Move to ‘lean’ manufacturing
The 737 production lines stretches down two sides of a building so large some workers use oversized tricycles to get from one end to another. On a typical day, the moving line of green-hued, unpainted airplanes chugs along at about two inches a minute, as workers install the thousands of parts that transform the fuselage from an empty shell to a flight-ready machine.
Employees work around the clock five days a week on multiple airplanes, producing 31.5 new 737s a month, with each 737 coming together in 11 days. About 9,800 employees work in the Renton facility on both the 737 program and the P/8A Poseidon, a military version produced for the Navy.
It wasn’t always this way. In the late 1990s, after a crisis so great that Boeing actually briefly shut down the plant, the company began a drastic overhaul of the Renton facility. Between 2000 and 2006, relying on the type of “lean” manufacturing principles pioneered by carmaker Toyota, Boeing made the gradual shift from building 737s at stations to running a moving production line.
Such changes have cut the amount of time it takes to produce a 737 in half, from 22 days to 11. Michael’s ultimate goal is to cut the production time to eight days per plane.
Competitive threats
The company says such improvements may be necessary to its survival.
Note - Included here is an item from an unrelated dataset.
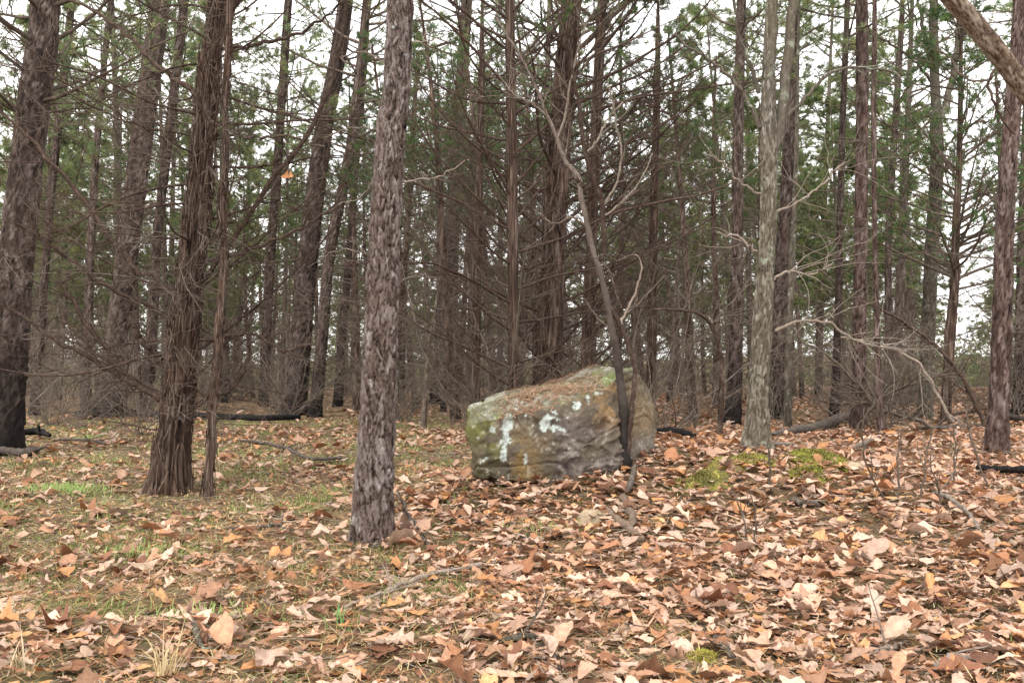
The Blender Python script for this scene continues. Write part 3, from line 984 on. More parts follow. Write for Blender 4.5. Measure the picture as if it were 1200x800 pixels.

The various 737 models account for about 33 percent of all Boeing and Airbus planes flying today, according to Forecast International. But while Boeing has chiefly competed with Airbus until now, the company is facing looming threats from a slate of potential competitors who are developing similar airplanes in China, Russia, Brazil and Canada. Although Boeing and Airbus are the key players in the large commercial airplane market right now, aviation consultant Mike Boyd notes that several of the programs in development could quickly play catch up. "Things can change really quickly," he said.
The airplane maker’s efficiency push has a ripple effect on Boeing suppliers. GM Nameplate, the graphics supplier, said it is sometimes asked to rush an order from its Seattle plant to the Renton facility in just a few hours, so production can keep flowing despite an unexpected change in an airline’s needs.
GM Nameplate has production facilities in China and Singapore but said it would not make sense to make the products for Boeing there.“It’d cost more to ship it back than it would to produce it here,” said Brad Root, president of GM Nameplate's Seattle division. Even Boeing’s own units say they feel the pressure.
Internal suppliers
On a recent weekday morning, Brian Crabtree was at work at Boeing’s Interiors Responsibility Center in Everett, north of Seattle, pulling new 737 interior panels from an industrial oven. By the end of the day, about 100 of those panels would be completed and shipped 30 miles south to the 737 plant in Renton to be installed on a new airplane, perhaps as early as that evening.
The quick turnaround, from GM Nameplate, leaves little inventory sitting around, which saves money.
Hamilton, the 737 engineer, concedes the company could move its interiors manufacturing to an overseas supplier but said the Boeing unit has been able to stay competitive. “Right now, we believe that making those locally is the right thing to do,” he said.
Re-engine, or rethink?
As the 737 model ages and faces increased competition, bigger changes are likely on the horizon. The company is currently evaluating whether to introduce a new, more efficient engine to the aircraft, a move that would require other major design changes. The company also could move to a completely new airplane design, a costly undertaking that may be difficult as it is still flight-testing the brand new 787, the wide-body 747-8 and the P/8A for the Navy. In addition, Boeing is gearing up to launch a new interior for the 737.
Still, the potential for such changes have left some worried that Boeing will choose to make future narrow-body aircraft in another part of the U.S., or even another country. “What Washington state has to worry about, and I suppose America, is what Boeing decides to do with those replacement airplanes,” said aerospace analyst Scott Hamilton with Leeham Co. John Hamilton, the 737 engineer, said he doesn’t envision the company moving its assembly any time soon.
“I think we’ll continue to build the airplane in the U.S. for a long time,” he said. Gesturing toward the Renton factory floor, where workers hovered around the glistening line of 737s, he said: “You can’t readily duplicate that overseas.”